Sur la question de la renommée de la marque Red Bull, le juge a estimé que :

« la place dominante de la société Red Bull sur le marché européen des boissons énergétiques, l’importance des investissements promotionnels réalisés tant pour des publicités sur des supports classiques que par le biais de sponsoring d’activités sportives et autres, enfin la notoriété très importante de la marque telle qu’elle est mesurée par un sondage, même si on peut toutefois regretter que ses conditions méthodologiques ne soient pas exposées, font qu’il y a lieu de reconnaître que la marque communautaire verbale « Red Bull » est ainsi nécessairement connue d’une partie significative du grand public, de sorte qu’il s’agit d’une marque renommée au sens de l’article 9-1 du Règlement communautaire pour le marché des boissons énergétiques ».

S'agissant de la réservation et du transfert du nom de domaine www.redbull.re à la société Red Bull, le tribunal a jugé que :

« la marque verbale en cause, qui est en outre le nom commercial et la dénomination sociale du titulaire de la marque. M. Mohamed B. porte atteinte à cette dernière.

Le consommateur est en effet amené à penser que le site accessible par ce nom de domaine émane de la société Red Bull ou à tout le moins est économiquement lié à lui, de sorte que son contenu lui sera attribué.

Il importe peu que le site ne soit pas exploité, comme c’était le cas du site de M. B., car l’absence d’exploitation peut être considérée par le consommateur comme un signe de désaffection qui sera là encore imputé à la société Red Bull.

Enfin, le nom de domaine en cause se trouve de fait indisponible pour celle-ci qui se trouve dès lors empêchée d’exploiter un nom de domaine pourtant construit identiquement à d’autres sites qu’elle exploite, notamment www.redbull.fr .
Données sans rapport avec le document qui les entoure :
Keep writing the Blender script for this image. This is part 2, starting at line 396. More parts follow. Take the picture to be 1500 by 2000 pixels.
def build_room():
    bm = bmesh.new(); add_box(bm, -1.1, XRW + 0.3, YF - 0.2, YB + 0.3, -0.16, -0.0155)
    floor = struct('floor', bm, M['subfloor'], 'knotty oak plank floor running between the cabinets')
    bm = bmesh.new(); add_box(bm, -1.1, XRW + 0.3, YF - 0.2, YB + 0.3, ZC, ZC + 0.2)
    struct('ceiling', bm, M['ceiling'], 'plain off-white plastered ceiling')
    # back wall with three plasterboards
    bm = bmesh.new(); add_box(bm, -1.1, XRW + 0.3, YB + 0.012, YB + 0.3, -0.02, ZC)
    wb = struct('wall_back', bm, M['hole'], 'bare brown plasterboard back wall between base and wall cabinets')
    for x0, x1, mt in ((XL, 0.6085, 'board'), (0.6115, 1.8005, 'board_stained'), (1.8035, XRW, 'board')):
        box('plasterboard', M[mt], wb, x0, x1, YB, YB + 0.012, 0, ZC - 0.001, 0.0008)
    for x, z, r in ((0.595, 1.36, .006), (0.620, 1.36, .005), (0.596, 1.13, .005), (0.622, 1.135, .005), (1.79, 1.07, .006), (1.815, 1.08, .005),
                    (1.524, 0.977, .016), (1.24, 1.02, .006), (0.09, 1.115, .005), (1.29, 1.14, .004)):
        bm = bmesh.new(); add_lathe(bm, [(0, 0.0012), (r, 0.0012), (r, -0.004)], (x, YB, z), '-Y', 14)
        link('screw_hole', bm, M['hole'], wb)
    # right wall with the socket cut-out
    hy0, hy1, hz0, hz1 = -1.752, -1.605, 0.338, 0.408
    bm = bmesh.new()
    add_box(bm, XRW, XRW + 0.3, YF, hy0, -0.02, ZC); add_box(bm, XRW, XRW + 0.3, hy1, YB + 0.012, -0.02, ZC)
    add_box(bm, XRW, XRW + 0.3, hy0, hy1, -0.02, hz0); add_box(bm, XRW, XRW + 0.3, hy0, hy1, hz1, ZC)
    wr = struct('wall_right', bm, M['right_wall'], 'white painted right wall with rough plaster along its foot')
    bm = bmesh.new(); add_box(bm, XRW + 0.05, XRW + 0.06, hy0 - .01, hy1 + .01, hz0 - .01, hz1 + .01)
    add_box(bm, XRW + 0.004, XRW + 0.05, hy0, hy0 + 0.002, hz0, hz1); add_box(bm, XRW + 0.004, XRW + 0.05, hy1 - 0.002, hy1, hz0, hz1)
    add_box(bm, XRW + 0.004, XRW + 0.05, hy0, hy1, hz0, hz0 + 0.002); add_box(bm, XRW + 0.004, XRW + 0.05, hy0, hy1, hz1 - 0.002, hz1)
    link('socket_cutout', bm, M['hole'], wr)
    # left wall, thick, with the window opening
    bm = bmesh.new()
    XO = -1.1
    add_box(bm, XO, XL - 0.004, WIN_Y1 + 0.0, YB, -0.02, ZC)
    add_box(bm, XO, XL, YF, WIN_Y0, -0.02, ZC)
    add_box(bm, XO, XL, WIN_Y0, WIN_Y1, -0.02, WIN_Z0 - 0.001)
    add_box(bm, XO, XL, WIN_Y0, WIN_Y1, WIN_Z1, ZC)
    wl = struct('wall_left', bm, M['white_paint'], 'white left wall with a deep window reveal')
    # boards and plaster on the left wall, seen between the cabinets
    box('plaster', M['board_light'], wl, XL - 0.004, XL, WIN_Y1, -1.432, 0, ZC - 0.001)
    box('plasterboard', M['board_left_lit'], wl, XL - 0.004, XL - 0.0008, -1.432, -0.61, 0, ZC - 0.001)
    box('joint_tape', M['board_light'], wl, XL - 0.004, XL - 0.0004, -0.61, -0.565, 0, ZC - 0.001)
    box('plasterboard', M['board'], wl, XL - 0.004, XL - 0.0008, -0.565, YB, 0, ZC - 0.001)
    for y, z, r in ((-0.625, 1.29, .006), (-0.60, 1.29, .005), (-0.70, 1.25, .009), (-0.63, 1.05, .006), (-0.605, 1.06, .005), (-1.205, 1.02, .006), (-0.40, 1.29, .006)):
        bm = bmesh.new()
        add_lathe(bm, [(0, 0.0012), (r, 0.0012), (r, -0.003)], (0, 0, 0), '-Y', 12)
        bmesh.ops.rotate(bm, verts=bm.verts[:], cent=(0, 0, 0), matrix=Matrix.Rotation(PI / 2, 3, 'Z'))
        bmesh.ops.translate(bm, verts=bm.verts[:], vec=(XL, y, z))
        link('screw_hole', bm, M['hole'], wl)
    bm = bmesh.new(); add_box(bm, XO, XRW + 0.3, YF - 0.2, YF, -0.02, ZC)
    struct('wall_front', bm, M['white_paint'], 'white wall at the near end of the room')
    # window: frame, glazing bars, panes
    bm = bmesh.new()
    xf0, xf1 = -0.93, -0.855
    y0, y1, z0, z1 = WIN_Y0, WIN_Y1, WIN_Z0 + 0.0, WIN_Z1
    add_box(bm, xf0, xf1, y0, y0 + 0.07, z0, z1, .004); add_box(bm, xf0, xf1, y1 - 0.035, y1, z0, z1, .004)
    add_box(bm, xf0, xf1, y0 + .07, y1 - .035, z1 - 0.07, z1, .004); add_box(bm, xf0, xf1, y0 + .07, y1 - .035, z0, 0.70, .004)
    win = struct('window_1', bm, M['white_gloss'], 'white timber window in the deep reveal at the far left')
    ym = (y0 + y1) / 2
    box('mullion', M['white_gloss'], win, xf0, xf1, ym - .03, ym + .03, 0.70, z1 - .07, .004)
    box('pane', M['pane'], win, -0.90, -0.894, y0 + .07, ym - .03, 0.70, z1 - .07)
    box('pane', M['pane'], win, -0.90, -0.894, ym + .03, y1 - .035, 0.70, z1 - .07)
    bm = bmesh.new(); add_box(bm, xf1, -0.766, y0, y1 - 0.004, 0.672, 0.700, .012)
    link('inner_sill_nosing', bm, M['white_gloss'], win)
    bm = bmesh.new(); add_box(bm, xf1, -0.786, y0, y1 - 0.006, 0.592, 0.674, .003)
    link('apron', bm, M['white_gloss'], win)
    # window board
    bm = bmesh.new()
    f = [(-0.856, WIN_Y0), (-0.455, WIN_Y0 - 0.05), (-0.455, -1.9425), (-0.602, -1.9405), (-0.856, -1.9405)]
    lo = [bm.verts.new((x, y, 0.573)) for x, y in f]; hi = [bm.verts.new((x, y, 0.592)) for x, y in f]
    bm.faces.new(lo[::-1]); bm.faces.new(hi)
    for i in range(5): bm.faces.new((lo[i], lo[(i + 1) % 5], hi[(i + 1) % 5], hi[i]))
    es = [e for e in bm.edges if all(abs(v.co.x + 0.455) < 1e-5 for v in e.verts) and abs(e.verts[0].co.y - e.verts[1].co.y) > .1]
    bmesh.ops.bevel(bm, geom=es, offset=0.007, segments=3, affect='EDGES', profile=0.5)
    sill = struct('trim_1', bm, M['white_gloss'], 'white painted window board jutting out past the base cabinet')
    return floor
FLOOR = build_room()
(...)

Enfin, M. Mohamed B. ne saurait s’abriter derrière sa bonne foi, laquelle est indifférente en matière de contrefaçon, et alors en outre qu’il résulte de son courrier que le nom de domaine a été réservé en vue de distribuer les produits Red Bull à la Réunion alors qu’il avait essuyé antérieurement un refus de la part de la société Red Bull de traiter avec lui, il n’ignorait en conséquence pas que le nom de domaine en cause portait atteinte aux droits de propriété intellectuelle de la société Red Bull ».

En conséquence, le juge a estimé que l’enregistrement du nom de domaine redbull.re constitue une atteinte à la marque communautaire verbale renommée « Red Bull » » de sorte que celui-ci devait être trasnféré et indemnisé.

La renommée de la marque Red Bull est intéressante car elle a été acquise rapidement, s'explique certes par une politique de communication agressive mais aussi et surtout représente le fruit d'importants investissements financiers réalisés dans des sports extrêmes et des exploits humains.

C'est ainsi que Red Bull a notamment participé au financement du projet de chute libre depuis la stratosphère du parachutiste Felix Baumgartner.

Le 14 octobre 2012, Felix Baumgartner s'est élevé dans un ballon à hélium pendant 39,45 km au-dessus du sol, avant de faire une chute libre pendant plus de quatre minutes dans une combinaison pressurisée pour enfin atterrir en parachute, réalisant ainsi le saut le plus haut en parachute.